Records for the exercise:
>>

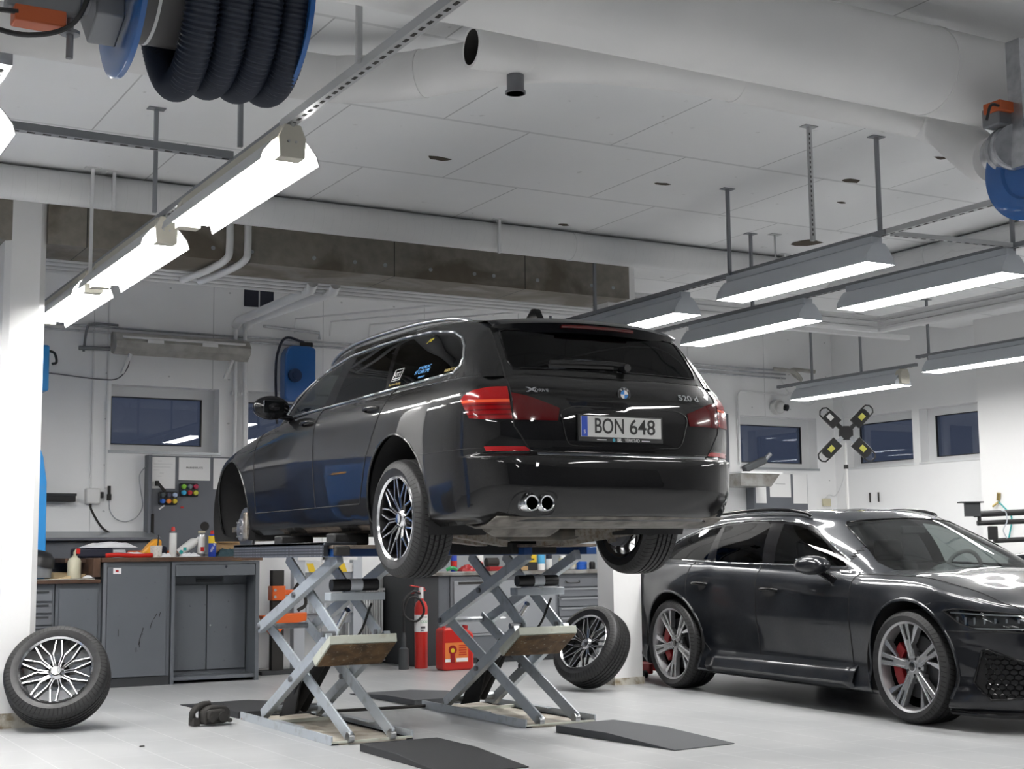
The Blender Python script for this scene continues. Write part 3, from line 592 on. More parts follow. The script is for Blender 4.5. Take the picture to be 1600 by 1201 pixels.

<<
>>

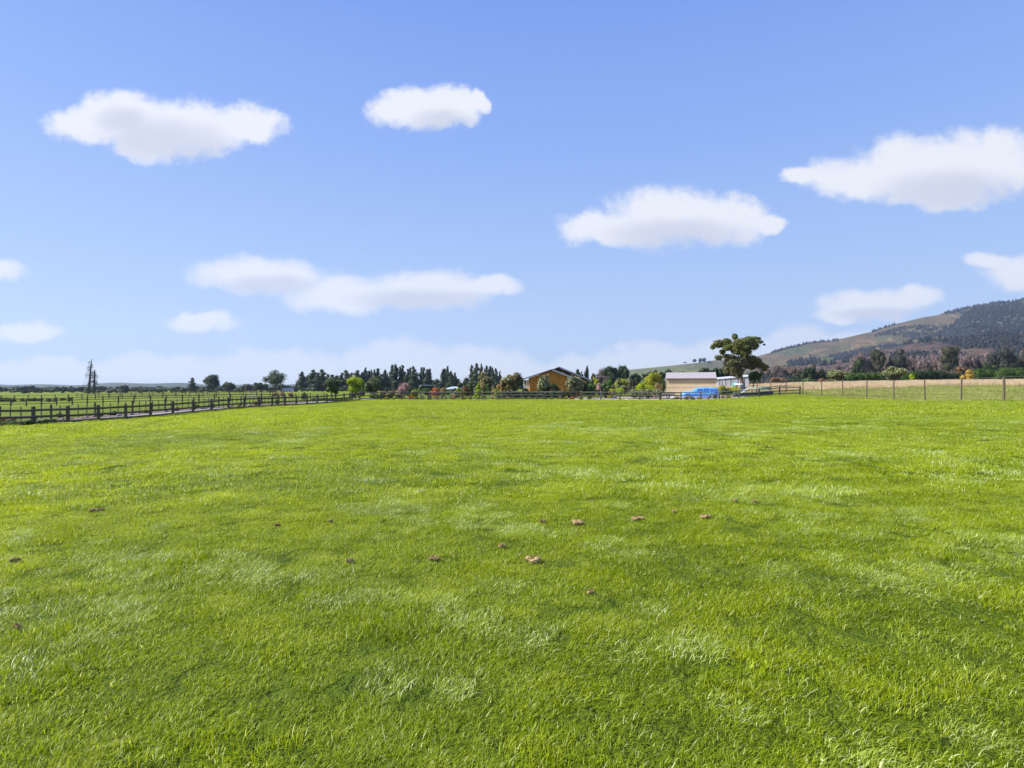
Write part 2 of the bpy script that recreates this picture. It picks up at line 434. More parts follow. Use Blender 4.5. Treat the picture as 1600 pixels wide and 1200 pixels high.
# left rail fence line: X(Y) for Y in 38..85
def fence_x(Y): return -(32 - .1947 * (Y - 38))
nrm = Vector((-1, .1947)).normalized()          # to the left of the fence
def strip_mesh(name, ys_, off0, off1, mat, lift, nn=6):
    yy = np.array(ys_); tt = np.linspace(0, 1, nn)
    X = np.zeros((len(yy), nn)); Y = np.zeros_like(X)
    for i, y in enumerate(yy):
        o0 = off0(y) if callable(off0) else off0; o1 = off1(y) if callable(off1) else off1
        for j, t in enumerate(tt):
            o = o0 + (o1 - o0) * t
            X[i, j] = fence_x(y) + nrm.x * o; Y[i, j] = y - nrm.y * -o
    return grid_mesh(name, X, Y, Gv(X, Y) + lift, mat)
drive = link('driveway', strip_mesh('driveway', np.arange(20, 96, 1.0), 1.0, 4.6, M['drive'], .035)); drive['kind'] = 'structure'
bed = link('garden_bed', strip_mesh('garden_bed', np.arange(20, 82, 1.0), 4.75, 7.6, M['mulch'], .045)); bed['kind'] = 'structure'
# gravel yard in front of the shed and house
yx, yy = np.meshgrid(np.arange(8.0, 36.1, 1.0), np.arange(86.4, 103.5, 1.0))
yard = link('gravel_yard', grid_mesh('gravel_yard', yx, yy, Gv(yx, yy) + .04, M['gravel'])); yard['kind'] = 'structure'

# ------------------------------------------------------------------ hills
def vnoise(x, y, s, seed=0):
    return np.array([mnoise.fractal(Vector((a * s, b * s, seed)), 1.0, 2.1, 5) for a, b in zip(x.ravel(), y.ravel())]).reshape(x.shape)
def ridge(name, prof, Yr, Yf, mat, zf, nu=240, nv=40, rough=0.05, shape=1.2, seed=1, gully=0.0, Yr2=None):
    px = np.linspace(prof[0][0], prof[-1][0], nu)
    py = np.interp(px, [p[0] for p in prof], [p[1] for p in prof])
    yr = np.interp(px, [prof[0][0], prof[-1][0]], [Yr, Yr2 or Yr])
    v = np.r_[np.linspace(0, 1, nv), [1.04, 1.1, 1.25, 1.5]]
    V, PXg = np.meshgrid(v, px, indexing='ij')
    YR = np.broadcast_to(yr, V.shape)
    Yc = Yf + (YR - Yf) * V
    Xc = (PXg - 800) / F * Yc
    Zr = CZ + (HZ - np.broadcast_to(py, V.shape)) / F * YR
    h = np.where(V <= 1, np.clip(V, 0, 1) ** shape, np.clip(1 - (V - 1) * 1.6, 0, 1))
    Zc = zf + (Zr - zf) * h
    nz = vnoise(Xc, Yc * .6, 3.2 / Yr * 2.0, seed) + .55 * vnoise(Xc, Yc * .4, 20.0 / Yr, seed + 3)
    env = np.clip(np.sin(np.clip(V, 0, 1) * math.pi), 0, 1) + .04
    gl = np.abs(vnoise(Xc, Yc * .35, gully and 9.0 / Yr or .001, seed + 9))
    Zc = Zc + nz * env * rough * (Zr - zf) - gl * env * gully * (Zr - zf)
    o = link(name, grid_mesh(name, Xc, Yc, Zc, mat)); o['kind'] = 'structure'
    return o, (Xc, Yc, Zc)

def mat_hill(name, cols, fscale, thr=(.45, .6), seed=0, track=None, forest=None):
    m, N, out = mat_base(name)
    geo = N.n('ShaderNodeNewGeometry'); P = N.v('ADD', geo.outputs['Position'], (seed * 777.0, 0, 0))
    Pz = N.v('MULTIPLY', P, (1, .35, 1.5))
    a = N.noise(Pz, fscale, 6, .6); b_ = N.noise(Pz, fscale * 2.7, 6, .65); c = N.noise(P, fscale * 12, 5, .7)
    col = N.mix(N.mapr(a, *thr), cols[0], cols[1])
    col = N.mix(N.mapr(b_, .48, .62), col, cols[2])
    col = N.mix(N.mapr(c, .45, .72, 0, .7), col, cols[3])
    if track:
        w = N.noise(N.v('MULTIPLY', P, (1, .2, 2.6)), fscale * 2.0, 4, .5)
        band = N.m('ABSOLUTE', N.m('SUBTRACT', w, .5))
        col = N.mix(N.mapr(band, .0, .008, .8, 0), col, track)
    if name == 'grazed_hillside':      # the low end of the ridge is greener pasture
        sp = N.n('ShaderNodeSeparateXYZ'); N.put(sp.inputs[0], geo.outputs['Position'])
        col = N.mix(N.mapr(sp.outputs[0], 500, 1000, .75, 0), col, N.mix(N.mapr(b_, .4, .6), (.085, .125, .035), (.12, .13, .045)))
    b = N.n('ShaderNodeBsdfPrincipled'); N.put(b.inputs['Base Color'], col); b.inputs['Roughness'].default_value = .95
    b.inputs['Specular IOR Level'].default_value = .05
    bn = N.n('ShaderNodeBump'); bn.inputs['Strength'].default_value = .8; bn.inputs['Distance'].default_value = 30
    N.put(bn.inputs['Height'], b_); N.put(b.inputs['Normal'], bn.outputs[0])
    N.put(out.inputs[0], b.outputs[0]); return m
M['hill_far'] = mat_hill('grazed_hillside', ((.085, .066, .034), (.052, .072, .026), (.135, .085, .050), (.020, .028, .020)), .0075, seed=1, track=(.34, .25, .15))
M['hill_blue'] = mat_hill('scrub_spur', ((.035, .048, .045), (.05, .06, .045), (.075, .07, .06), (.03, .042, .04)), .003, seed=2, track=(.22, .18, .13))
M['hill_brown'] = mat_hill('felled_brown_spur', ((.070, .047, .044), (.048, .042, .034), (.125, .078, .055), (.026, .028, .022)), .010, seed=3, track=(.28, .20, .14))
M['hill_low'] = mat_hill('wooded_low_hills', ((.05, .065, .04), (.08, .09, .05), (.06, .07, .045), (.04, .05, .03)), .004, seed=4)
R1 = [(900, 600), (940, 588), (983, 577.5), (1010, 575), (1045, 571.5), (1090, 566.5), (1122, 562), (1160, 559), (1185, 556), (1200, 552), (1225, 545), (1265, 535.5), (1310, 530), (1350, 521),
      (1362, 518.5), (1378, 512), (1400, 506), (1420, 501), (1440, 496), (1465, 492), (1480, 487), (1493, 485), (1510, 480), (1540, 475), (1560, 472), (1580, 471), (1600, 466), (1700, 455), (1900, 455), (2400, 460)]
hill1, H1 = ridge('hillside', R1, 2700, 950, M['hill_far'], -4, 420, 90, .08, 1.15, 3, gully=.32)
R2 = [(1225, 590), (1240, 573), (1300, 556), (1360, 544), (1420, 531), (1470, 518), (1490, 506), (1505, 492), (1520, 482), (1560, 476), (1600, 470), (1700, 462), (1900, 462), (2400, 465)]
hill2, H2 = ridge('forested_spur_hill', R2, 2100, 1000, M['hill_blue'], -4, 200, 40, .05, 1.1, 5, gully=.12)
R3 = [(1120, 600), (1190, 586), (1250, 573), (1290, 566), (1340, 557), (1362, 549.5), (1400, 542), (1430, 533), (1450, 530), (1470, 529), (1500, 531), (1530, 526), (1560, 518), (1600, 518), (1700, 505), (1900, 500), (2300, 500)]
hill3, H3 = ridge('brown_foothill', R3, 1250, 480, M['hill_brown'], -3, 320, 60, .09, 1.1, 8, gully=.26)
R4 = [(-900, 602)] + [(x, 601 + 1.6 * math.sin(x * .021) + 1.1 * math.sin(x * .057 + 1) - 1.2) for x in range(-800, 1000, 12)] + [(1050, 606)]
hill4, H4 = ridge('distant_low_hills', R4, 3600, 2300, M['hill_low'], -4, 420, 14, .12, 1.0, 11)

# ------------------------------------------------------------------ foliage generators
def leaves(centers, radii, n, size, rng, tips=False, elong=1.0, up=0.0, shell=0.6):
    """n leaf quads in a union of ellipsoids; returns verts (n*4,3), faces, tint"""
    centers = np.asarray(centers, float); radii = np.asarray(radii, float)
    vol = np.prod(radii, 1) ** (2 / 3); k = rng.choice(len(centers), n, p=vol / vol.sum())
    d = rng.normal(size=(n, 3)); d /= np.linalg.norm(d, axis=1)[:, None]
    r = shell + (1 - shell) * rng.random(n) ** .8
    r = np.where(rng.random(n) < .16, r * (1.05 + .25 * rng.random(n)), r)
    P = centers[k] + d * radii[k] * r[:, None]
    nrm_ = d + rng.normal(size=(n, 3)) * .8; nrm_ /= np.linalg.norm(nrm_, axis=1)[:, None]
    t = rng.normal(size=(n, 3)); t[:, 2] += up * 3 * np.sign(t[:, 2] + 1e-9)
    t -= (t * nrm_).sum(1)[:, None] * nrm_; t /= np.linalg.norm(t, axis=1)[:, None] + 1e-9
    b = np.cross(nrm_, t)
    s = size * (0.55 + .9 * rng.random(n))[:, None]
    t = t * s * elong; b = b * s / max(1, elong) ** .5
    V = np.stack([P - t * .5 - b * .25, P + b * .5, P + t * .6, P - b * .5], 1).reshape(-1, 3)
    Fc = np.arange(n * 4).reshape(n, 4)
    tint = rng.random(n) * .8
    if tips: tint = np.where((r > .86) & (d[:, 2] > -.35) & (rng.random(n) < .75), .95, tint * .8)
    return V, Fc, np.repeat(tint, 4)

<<

The task: Of the lines above, retype only those from the line containing "Write part 2" through the line containing "yard['kind'] = 'structure'", including both, exactly.

Solution for this exercise:
Write part 2 of the bpy script that recreates this picture. It picks up at line 434. More parts follow. Use Blender 4.5. Treat the picture as 1600 pixels wide and 1200 pixels high.
# left rail fence line: X(Y) for Y in 38..85
def fence_x(Y): return -(32 - .1947 * (Y - 38))
nrm = Vector((-1, .1947)).normalized()          # to the left of the fence
def strip_mesh(name, ys_, off0, off1, mat, lift, nn=6):
    yy = np.array(ys_); tt = np.linspace(0, 1, nn)
    X = np.zeros((len(yy), nn)); Y = np.zeros_like(X)
    for i, y in enumerate(yy):
        o0 = off0(y) if callable(off0) else off0; o1 = off1(y) if callable(off1) else off1
        for j, t in enumerate(tt):
            o = o0 + (o1 - o0) * t
            X[i, j] = fence_x(y) + nrm.x * o; Y[i, j] = y - nrm.y * -o
    return grid_mesh(name, X, Y, Gv(X, Y) + lift, mat)
drive = link('driveway', strip_mesh('driveway', np.arange(20, 96, 1.0), 1.0, 4.6, M['drive'], .035)); drive['kind'] = 'structure'
bed = link('garden_bed', strip_mesh('garden_bed', np.arange(20, 82, 1.0), 4.75, 7.6, M['mulch'], .045)); bed['kind'] = 'structure'
# gravel yard in front of the shed and house
yx, yy = np.meshgrid(np.arange(8.0, 36.1, 1.0), np.arange(86.4, 103.5, 1.0))
yard = link('gravel_yard', grid_mesh('gravel_yard', yx, yy, Gv(yx, yy) + .04, M['gravel'])); yard['kind'] = 'structure'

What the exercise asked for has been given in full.